EXERCISE DESCRIPTION: Nothing may be dropped or altered: reproduce all the data.

....................

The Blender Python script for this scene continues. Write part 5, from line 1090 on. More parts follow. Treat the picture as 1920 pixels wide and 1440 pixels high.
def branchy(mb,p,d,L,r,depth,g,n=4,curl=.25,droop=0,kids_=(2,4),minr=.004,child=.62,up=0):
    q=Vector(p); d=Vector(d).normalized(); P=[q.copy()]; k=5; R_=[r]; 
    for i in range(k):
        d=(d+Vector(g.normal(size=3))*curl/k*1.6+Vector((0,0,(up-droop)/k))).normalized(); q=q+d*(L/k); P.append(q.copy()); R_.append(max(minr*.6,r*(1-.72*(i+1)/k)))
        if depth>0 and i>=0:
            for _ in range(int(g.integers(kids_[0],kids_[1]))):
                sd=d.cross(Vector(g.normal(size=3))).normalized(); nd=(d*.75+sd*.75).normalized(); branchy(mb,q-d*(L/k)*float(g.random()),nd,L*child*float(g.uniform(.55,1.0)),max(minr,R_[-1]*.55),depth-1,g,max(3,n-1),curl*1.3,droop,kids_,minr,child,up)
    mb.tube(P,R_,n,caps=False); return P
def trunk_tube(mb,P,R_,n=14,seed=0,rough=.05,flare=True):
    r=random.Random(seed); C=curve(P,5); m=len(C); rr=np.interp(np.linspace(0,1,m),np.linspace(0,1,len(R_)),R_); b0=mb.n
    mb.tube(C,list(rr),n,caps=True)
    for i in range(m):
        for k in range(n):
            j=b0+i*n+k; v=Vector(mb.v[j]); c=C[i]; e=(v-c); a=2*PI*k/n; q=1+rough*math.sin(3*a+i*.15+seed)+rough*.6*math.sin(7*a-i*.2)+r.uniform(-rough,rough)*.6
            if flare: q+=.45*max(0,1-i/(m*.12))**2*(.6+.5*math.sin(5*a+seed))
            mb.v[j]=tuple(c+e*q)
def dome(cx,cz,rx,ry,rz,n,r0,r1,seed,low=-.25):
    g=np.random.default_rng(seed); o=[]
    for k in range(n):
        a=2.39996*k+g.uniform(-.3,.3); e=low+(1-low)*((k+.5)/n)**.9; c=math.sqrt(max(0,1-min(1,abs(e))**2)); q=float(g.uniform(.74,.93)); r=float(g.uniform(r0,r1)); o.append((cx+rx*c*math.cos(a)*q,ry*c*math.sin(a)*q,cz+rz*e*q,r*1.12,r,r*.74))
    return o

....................

OUTPUT:
The Blender Python script for this scene continues. Write part 5, from line 1090 on. More parts follow. Treat the picture as 1920 pixels wide and 1440 pixels high.
def branchy(mb,p,d,L,r,depth,g,n=4,curl=.25,droop=0,kids_=(2,4),minr=.004,child=.62,up=0):
    q=Vector(p); d=Vector(d).normalized(); P=[q.copy()]; k=5; R_=[r]; 
    for i in range(k):
        d=(d+Vector(g.normal(size=3))*curl/k*1.6+Vector((0,0,(up-droop)/k))).normalized(); q=q+d*(L/k); P.append(q.copy()); R_.append(max(minr*.6,r*(1-.72*(i+1)/k)))
        if depth>0 and i>=0:
            for _ in range(int(g.integers(kids_[0],kids_[1]))):
                sd=d.cross(Vector(g.normal(size=3))).normalized(); nd=(d*.75+sd*.75).normalized(); branchy(mb,q-d*(L/k)*float(g.random()),nd,L*child*float(g.uniform(.55,1.0)),max(minr,R_[-1]*.55),depth-1,g,max(3,n-1),curl*1.3,droop,kids_,minr,child,up)
    mb.tube(P,R_,n,caps=False); return P
def trunk_tube(mb,P,R_,n=14,seed=0,rough=.05,flare=True):
    r=random.Random(seed); C=curve(P,5); m=len(C); rr=np.interp(np.linspace(0,1,m),np.linspace(0,1,len(R_)),R_); b0=mb.n
    mb.tube(C,list(rr),n,caps=True)
    for i in range(m):
        for k in range(n):
            j=b0+i*n+k; v=Vector(mb.v[j]); c=C[i]; e=(v-c); a=2*PI*k/n; q=1+rough*math.sin(3*a+i*.15+seed)+rough*.6*math.sin(7*a-i*.2)+r.uniform(-rough,rough)*.6
            if flare: q+=.45*max(0,1-i/(m*.12))**2*(.6+.5*math.sin(5*a+seed))
            mb.v[j]=tuple(c+e*q)
def dome(cx,cz,rx,ry,rz,n,r0,r1,seed,low=-.25):
    g=np.random.default_rng(seed); o=[]
    for k in range(n):
        a=2.39996*k+g.uniform(-.3,.3); e=low+(1-low)*((k+.5)/n)**.9; c=math.sqrt(max(0,1-min(1,abs(e))**2)); q=float(g.uniform(.74,.93)); r=float(g.uniform(r0,r1)); o.append((cx+rx*c*math.cos(a)*q,ry*c*math.sin(a)*q,cz+rz*e*q,r*1.12,r,r*.74))
    return o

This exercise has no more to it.